April Fool's Day is usually the day when this site gets the most visitors. In the past this has caused the site to crash... so if nothing on the site seems to be working on April 1st, it's not me playing a prank. It's just the server melting down. Though hopefully that won't happen this year since I upgraded to a better server.
April Fool's Day is also a time when this site gets some media attention (because I don't think any other site on the web has as much info about April Fools). Big Gary told me he saw something about the site a few days ago in the
Dallas Morning News (aka the
Boring Snooze). I also did an interview with Andrew Jacobs of the
NY Times this morning. His article should appear in the Times on Thursday or Friday. The Times of India is publishing a summary of the top 5 of my Top 100 April Fools. The
Toledo Blade will have an article about the site (that includes a picture of me) on Friday.
Family Circle Magazine was supposed to have something about the site in their April issue, but I haven't heard from them in a few months so I don't know what became of that (and I don't read
Family Circle so maybe it is there and I don't know about it). Finally, I did a one-hour radio interview last night with Morgan White, Jr. on WBZ radio (out of Boston), and I'll be on BBC Radio on April 1st (4 pm London Time) being interviewed by Vanessa Feltz.
Oh, and then there's the off chance something might appear in
USA Today, though I have no idea what (I'm very curious to see if they do print anything). That's all the stuff I know about, but sometimes papers print things about the site without telling me (like the Dallas Morning News did), so there may be more.
Comments
However, I never mentioned that there is no real museum of hoaxes.
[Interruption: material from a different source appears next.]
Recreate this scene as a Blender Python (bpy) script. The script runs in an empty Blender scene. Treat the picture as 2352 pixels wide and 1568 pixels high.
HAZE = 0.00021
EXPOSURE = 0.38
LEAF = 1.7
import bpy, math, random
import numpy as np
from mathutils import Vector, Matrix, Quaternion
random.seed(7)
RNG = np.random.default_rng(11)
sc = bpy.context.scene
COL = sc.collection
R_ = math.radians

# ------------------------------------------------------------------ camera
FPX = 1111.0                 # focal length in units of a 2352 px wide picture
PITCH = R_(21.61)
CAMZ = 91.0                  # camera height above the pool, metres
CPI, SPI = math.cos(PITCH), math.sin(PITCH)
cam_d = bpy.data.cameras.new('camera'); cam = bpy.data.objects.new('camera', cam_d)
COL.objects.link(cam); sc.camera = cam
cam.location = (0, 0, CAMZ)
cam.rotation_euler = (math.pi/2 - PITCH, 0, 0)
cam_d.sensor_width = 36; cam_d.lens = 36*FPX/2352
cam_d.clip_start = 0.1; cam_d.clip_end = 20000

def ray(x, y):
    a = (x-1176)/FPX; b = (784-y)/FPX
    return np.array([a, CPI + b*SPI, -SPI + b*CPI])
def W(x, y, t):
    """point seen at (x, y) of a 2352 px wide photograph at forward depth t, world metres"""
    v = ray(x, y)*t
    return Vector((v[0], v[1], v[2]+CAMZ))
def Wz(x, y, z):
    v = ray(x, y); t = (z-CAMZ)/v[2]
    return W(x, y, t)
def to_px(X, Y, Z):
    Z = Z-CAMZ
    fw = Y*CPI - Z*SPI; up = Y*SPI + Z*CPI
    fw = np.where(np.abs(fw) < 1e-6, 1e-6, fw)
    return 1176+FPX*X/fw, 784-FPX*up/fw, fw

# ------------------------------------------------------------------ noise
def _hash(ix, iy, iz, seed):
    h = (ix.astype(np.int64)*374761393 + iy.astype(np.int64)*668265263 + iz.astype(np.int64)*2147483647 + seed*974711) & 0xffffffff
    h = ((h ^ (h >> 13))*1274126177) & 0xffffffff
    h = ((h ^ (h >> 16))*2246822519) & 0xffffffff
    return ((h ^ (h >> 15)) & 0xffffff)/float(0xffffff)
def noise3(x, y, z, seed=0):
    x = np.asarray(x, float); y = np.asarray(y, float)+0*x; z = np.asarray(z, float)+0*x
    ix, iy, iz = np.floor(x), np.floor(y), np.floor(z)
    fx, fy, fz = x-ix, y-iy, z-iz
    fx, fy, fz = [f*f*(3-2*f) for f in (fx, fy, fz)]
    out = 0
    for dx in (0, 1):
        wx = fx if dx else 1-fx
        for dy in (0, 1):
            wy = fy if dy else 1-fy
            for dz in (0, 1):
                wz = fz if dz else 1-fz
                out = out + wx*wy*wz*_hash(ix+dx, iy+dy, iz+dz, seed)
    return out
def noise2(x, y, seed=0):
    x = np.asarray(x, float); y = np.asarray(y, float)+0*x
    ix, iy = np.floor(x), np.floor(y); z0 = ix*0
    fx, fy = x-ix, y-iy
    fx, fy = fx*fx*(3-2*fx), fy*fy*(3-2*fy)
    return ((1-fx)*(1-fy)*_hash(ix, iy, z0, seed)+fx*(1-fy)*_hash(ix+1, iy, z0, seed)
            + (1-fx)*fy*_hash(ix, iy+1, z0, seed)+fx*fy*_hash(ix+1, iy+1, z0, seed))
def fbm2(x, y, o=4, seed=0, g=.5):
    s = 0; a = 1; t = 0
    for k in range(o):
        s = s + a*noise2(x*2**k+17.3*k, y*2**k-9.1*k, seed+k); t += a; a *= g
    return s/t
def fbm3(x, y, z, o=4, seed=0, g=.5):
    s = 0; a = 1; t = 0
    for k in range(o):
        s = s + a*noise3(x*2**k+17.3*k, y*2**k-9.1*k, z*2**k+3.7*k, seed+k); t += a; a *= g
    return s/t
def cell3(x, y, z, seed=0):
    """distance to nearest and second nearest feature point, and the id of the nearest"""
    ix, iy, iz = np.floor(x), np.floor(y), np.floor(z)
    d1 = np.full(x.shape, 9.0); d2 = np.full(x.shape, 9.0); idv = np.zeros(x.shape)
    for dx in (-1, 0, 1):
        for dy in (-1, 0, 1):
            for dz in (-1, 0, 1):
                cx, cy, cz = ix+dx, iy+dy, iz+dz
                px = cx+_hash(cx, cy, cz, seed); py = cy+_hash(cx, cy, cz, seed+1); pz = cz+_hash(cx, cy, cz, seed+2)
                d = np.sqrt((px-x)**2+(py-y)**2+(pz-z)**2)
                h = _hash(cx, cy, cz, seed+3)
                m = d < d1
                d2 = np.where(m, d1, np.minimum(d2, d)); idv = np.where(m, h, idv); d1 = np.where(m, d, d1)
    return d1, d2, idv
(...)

So I'm curious to see what they do. My guess is that there will be no mention of my site at all.
Where to begin, where to begin.
Of course there is a real Museum of Hoaxes. Just because it resides on a server inside of a building doesn't make it any less real.
Hmmmm Too bad you can't get a picture of the building which houses said server, you could then send them a picture of the building where the Museum of Hoaxes resides.
Of course there is. And it's brick and mortar, too. It looks exactly like the building on the cover of the book. The Hoax Museum, get it?
I was just wondering.
The Museum of Hoaxes attracted almost one million visitors during April 2004 alone, prompting its owner, German-American Alex Boese to publish a book on the most outrageous hoaxes perpetrated. Since then Boese has become a celebrity, appearing as a hoax authority on TV and in print.
Too bad that the book was published in 2002. And I'm a celebrity? Wow. News to me.